INSTRUCTION ::
Retype everything in the listing, leaving each line exactly as it is.

···

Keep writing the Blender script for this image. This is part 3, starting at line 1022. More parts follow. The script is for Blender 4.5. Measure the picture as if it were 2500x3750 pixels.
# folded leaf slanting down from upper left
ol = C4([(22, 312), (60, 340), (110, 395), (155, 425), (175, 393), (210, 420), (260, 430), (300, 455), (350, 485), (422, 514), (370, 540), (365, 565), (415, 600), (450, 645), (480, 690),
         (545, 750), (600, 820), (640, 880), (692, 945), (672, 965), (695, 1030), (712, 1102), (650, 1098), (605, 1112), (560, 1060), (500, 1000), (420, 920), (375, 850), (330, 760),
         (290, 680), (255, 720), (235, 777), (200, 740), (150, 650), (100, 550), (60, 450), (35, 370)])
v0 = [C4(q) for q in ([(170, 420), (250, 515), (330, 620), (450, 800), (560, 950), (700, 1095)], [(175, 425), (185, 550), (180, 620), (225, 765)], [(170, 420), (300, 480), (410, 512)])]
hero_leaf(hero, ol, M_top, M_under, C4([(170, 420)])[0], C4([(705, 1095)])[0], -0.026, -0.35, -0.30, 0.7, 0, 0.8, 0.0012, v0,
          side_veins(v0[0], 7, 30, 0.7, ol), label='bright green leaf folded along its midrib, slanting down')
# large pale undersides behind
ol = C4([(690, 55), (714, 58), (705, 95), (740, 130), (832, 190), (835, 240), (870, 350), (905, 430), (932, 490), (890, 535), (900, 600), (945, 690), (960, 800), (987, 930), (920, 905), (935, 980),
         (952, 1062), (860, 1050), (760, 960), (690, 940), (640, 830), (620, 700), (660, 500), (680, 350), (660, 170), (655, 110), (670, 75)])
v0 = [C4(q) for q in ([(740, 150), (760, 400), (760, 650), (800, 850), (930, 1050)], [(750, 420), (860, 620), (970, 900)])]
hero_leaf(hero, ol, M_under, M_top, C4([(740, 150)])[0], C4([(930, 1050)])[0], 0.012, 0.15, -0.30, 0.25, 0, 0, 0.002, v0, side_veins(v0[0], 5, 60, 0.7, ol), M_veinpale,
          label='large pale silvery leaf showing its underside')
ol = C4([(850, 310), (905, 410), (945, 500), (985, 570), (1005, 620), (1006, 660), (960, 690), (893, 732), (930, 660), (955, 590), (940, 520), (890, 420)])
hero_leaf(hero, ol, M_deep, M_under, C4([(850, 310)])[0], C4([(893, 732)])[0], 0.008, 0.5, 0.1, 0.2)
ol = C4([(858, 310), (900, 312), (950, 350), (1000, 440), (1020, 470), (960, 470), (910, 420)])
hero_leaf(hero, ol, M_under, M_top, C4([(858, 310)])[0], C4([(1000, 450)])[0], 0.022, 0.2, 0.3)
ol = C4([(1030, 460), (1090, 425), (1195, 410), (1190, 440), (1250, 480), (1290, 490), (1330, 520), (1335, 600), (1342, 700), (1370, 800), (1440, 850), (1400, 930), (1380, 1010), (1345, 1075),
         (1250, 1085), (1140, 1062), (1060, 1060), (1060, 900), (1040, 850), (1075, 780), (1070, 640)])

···

ANSWER TO THIS TASK ::
Keep writing the Blender script for this image. This is part 3, starting at line 1022. More parts follow. The script is for Blender 4.5. Measure the picture as if it were 2500x3750 pixels.
# folded leaf slanting down from upper left
ol = C4([(22, 312), (60, 340), (110, 395), (155, 425), (175, 393), (210, 420), (260, 430), (300, 455), (350, 485), (422, 514), (370, 540), (365, 565), (415, 600), (450, 645), (480, 690),
         (545, 750), (600, 820), (640, 880), (692, 945), (672, 965), (695, 1030), (712, 1102), (650, 1098), (605, 1112), (560, 1060), (500, 1000), (420, 920), (375, 850), (330, 760),
         (290, 680), (255, 720), (235, 777), (200, 740), (150, 650), (100, 550), (60, 450), (35, 370)])
v0 = [C4(q) for q in ([(170, 420), (250, 515), (330, 620), (450, 800), (560, 950), (700, 1095)], [(175, 425), (185, 550), (180, 620), (225, 765)], [(170, 420), (300, 480), (410, 512)])]
hero_leaf(hero, ol, M_top, M_under, C4([(170, 420)])[0], C4([(705, 1095)])[0], -0.026, -0.35, -0.30, 0.7, 0, 0.8, 0.0012, v0,
          side_veins(v0[0], 7, 30, 0.7, ol), label='bright green leaf folded along its midrib, slanting down')
# large pale undersides behind
ol = C4([(690, 55), (714, 58), (705, 95), (740, 130), (832, 190), (835, 240), (870, 350), (905, 430), (932, 490), (890, 535), (900, 600), (945, 690), (960, 800), (987, 930), (920, 905), (935, 980),
         (952, 1062), (860, 1050), (760, 960), (690, 940), (640, 830), (620, 700), (660, 500), (680, 350), (660, 170), (655, 110), (670, 75)])
v0 = [C4(q) for q in ([(740, 150), (760, 400), (760, 650), (800, 850), (930, 1050)], [(750, 420), (860, 620), (970, 900)])]
hero_leaf(hero, ol, M_under, M_top, C4([(740, 150)])[0], C4([(930, 1050)])[0], 0.012, 0.15, -0.30, 0.25, 0, 0, 0.002, v0, side_veins(v0[0], 5, 60, 0.7, ol), M_veinpale,
          label='large pale silvery leaf showing its underside')
ol = C4([(850, 310), (905, 410), (945, 500), (985, 570), (1005, 620), (1006, 660), (960, 690), (893, 732), (930, 660), (955, 590), (940, 520), (890, 420)])
hero_leaf(hero, ol, M_deep, M_under, C4([(850, 310)])[0], C4([(893, 732)])[0], 0.008, 0.5, 0.1, 0.2)
ol = C4([(858, 310), (900, 312), (950, 350), (1000, 440), (1020, 470), (960, 470), (910, 420)])
hero_leaf(hero, ol, M_under, M_top, C4([(858, 310)])[0], C4([(1000, 450)])[0], 0.022, 0.2, 0.3)
ol = C4([(1030, 460), (1090, 425), (1195, 410), (1190, 440), (1250, 480), (1290, 490), (1330, 520), (1335, 600), (1342, 700), (1370, 800), (1440, 850), (1400, 930), (1380, 1010), (1345, 1075),
         (1250, 1085), (1140, 1062), (1060, 1060), (1060, 900), (1040, 850), (1075, 780), (1070, 640)])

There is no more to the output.